--- STATED EXERCISE ---
Could every line of the data be printed exactly as it reads?

- - - -

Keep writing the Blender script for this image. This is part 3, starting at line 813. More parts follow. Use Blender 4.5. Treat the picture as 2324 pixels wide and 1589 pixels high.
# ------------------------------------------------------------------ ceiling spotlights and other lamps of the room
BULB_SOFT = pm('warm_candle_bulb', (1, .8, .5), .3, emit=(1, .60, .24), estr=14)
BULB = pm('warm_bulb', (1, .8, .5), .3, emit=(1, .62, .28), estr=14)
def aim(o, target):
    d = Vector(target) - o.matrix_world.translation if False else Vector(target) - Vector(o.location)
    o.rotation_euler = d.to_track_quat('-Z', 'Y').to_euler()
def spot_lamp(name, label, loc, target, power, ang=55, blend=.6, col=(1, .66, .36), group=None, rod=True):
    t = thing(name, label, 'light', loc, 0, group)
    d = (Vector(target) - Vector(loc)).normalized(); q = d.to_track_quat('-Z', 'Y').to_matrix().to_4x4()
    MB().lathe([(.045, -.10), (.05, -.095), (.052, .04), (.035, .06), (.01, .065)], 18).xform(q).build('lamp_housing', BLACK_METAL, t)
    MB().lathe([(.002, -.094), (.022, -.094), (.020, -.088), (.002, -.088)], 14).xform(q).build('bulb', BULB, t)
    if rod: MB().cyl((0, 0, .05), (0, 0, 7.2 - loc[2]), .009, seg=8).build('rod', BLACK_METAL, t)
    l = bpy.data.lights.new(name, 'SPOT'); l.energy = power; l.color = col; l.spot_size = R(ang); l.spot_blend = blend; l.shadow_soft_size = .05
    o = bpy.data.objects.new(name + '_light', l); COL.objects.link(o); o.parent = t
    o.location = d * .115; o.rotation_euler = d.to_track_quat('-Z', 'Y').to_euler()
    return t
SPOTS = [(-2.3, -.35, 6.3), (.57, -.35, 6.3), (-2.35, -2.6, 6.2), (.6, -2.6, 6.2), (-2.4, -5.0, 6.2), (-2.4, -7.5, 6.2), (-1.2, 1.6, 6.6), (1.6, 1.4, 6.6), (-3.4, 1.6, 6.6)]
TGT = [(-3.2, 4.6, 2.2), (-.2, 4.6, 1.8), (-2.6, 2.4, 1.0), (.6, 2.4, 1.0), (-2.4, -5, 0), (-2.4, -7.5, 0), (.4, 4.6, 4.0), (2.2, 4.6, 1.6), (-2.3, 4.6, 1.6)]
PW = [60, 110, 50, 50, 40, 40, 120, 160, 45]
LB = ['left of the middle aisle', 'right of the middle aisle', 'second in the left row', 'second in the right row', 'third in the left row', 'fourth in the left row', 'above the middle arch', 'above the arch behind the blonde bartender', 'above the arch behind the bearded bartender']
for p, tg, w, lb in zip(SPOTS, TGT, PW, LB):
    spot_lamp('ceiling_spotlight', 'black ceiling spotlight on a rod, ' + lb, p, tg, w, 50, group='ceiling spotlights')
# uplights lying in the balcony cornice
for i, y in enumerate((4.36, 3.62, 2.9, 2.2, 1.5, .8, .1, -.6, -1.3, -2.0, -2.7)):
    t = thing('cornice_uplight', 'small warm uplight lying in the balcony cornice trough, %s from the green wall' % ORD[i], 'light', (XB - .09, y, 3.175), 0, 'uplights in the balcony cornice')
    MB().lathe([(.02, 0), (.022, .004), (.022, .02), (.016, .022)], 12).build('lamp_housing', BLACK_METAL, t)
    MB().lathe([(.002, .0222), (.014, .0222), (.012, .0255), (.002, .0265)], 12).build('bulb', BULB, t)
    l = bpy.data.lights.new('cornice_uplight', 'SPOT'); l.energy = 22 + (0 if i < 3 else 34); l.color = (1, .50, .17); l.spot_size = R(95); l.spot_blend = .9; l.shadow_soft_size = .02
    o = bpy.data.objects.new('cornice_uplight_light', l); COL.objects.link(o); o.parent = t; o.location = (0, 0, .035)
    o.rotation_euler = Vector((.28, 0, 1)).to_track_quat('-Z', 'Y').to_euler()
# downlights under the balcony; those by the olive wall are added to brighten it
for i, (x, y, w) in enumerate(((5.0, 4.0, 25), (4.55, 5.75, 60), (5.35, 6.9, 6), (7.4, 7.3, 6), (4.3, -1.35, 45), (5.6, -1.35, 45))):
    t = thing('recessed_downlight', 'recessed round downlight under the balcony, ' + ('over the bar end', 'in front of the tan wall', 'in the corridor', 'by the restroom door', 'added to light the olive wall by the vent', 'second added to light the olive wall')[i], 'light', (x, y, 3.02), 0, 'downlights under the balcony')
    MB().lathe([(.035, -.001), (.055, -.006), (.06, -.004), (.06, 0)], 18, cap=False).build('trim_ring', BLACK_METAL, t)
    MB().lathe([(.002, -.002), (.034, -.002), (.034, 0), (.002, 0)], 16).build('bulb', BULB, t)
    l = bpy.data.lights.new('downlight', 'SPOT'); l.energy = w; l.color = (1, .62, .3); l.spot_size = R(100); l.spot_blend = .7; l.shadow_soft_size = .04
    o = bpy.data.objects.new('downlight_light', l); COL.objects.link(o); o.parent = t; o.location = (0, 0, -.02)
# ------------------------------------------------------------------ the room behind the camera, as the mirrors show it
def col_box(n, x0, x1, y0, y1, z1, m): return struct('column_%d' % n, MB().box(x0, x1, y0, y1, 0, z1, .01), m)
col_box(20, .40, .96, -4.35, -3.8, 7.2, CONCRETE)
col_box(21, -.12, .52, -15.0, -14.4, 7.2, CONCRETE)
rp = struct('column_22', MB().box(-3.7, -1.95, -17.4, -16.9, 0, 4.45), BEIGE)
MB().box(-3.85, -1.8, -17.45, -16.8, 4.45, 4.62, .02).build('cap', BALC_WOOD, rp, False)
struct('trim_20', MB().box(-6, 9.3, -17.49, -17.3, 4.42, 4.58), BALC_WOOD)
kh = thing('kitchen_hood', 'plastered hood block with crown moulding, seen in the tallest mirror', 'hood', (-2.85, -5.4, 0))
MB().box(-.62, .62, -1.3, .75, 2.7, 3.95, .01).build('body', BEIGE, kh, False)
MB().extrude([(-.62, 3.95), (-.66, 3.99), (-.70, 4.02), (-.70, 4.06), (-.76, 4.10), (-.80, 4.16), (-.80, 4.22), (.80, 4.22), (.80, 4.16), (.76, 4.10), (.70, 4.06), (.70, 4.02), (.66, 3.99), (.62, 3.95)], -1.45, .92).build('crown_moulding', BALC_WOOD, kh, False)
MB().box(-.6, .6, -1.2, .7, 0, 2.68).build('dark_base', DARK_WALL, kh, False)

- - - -

--- WRITTEN SOLUTION ---
Keep writing the Blender script for this image. This is part 3, starting at line 813. More parts follow. Use Blender 4.5. Treat the picture as 2324 pixels wide and 1589 pixels high.
# ------------------------------------------------------------------ ceiling spotlights and other lamps of the room
BULB_SOFT = pm('warm_candle_bulb', (1, .8, .5), .3, emit=(1, .60, .24), estr=14)
BULB = pm('warm_bulb', (1, .8, .5), .3, emit=(1, .62, .28), estr=14)
def aim(o, target):
    d = Vector(target) - o.matrix_world.translation if False else Vector(target) - Vector(o.location)
    o.rotation_euler = d.to_track_quat('-Z', 'Y').to_euler()
def spot_lamp(name, label, loc, target, power, ang=55, blend=.6, col=(1, .66, .36), group=None, rod=True):
    t = thing(name, label, 'light', loc, 0, group)
    d = (Vector(target) - Vector(loc)).normalized(); q = d.to_track_quat('-Z', 'Y').to_matrix().to_4x4()
    MB().lathe([(.045, -.10), (.05, -.095), (.052, .04), (.035, .06), (.01, .065)], 18).xform(q).build('lamp_housing', BLACK_METAL, t)
    MB().lathe([(.002, -.094), (.022, -.094), (.020, -.088), (.002, -.088)], 14).xform(q).build('bulb', BULB, t)
    if rod: MB().cyl((0, 0, .05), (0, 0, 7.2 - loc[2]), .009, seg=8).build('rod', BLACK_METAL, t)
    l = bpy.data.lights.new(name, 'SPOT'); l.energy = power; l.color = col; l.spot_size = R(ang); l.spot_blend = blend; l.shadow_soft_size = .05
    o = bpy.data.objects.new(name + '_light', l); COL.objects.link(o); o.parent = t
    o.location = d * .115; o.rotation_euler = d.to_track_quat('-Z', 'Y').to_euler()
    return t
SPOTS = [(-2.3, -.35, 6.3), (.57, -.35, 6.3), (-2.35, -2.6, 6.2), (.6, -2.6, 6.2), (-2.4, -5.0, 6.2), (-2.4, -7.5, 6.2), (-1.2, 1.6, 6.6), (1.6, 1.4, 6.6), (-3.4, 1.6, 6.6)]
TGT = [(-3.2, 4.6, 2.2), (-.2, 4.6, 1.8), (-2.6, 2.4, 1.0), (.6, 2.4, 1.0), (-2.4, -5, 0), (-2.4, -7.5, 0), (.4, 4.6, 4.0), (2.2, 4.6, 1.6), (-2.3, 4.6, 1.6)]
PW = [60, 110, 50, 50, 40, 40, 120, 160, 45]
LB = ['left of the middle aisle', 'right of the middle aisle', 'second in the left row', 'second in the right row', 'third in the left row', 'fourth in the left row', 'above the middle arch', 'above the arch behind the blonde bartender', 'above the arch behind the bearded bartender']
for p, tg, w, lb in zip(SPOTS, TGT, PW, LB):
    spot_lamp('ceiling_spotlight', 'black ceiling spotlight on a rod, ' + lb, p, tg, w, 50, group='ceiling spotlights')
# uplights lying in the balcony cornice
for i, y in enumerate((4.36, 3.62, 2.9, 2.2, 1.5, .8, .1, -.6, -1.3, -2.0, -2.7)):
    t = thing('cornice_uplight', 'small warm uplight lying in the balcony cornice trough, %s from the green wall' % ORD[i], 'light', (XB - .09, y, 3.175), 0, 'uplights in the balcony cornice')
    MB().lathe([(.02, 0), (.022, .004), (.022, .02), (.016, .022)], 12).build('lamp_housing', BLACK_METAL, t)
    MB().lathe([(.002, .0222), (.014, .0222), (.012, .0255), (.002, .0265)], 12).build('bulb', BULB, t)
    l = bpy.data.lights.new('cornice_uplight', 'SPOT'); l.energy = 22 + (0 if i < 3 else 34); l.color = (1, .50, .17); l.spot_size = R(95); l.spot_blend = .9; l.shadow_soft_size = .02
    o = bpy.data.objects.new('cornice_uplight_light', l); COL.objects.link(o); o.parent = t; o.location = (0, 0, .035)
    o.rotation_euler = Vector((.28, 0, 1)).to_track_quat('-Z', 'Y').to_euler()
# downlights under the balcony; those by the olive wall are added to brighten it
for i, (x, y, w) in enumerate(((5.0, 4.0, 25), (4.55, 5.75, 60), (5.35, 6.9, 6), (7.4, 7.3, 6), (4.3, -1.35, 45), (5.6, -1.35, 45))):
    t = thing('recessed_downlight', 'recessed round downlight under the balcony, ' + ('over the bar end', 'in front of the tan wall', 'in the corridor', 'by the restroom door', 'added to light the olive wall by the vent', 'second added to light the olive wall')[i], 'light', (x, y, 3.02), 0, 'downlights under the balcony')
    MB().lathe([(.035, -.001), (.055, -.006), (.06, -.004), (.06, 0)], 18, cap=False).build('trim_ring', BLACK_METAL, t)
    MB().lathe([(.002, -.002), (.034, -.002), (.034, 0), (.002, 0)], 16).build('bulb', BULB, t)
    l = bpy.data.lights.new('downlight', 'SPOT'); l.energy = w; l.color = (1, .62, .3); l.spot_size = R(100); l.spot_blend = .7; l.shadow_soft_size = .04
    o = bpy.data.objects.new('downlight_light', l); COL.objects.link(o); o.parent = t; o.location = (0, 0, -.02)
# ------------------------------------------------------------------ the room behind the camera, as the mirrors show it
def col_box(n, x0, x1, y0, y1, z1, m): return struct('column_%d' % n, MB().box(x0, x1, y0, y1, 0, z1, .01), m)
col_box(20, .40, .96, -4.35, -3.8, 7.2, CONCRETE)
col_box(21, -.12, .52, -15.0, -14.4, 7.2, CONCRETE)
rp = struct('column_22', MB().box(-3.7, -1.95, -17.4, -16.9, 0, 4.45), BEIGE)
MB().box(-3.85, -1.8, -17.45, -16.8, 4.45, 4.62, .02).build('cap', BALC_WOOD, rp, False)
struct('trim_20', MB().box(-6, 9.3, -17.49, -17.3, 4.42, 4.58), BALC_WOOD)
kh = thing('kitchen_hood', 'plastered hood block with crown moulding, seen in the tallest mirror', 'hood', (-2.85, -5.4, 0))
MB().box(-.62, .62, -1.3, .75, 2.7, 3.95, .01).build('body', BEIGE, kh, False)
MB().extrude([(-.62, 3.95), (-.66, 3.99), (-.70, 4.02), (-.70, 4.06), (-.76, 4.10), (-.80, 4.16), (-.80, 4.22), (.80, 4.22), (.80, 4.16), (.76, 4.10), (.70, 4.06), (.70, 4.02), (.66, 3.99), (.62, 3.95)], -1.45, .92).build('crown_moulding', BALC_WOOD, kh, False)
MB().box(-.6, .6, -1.2, .7, 0, 2.68).build('dark_base', DARK_WALL, kh, False)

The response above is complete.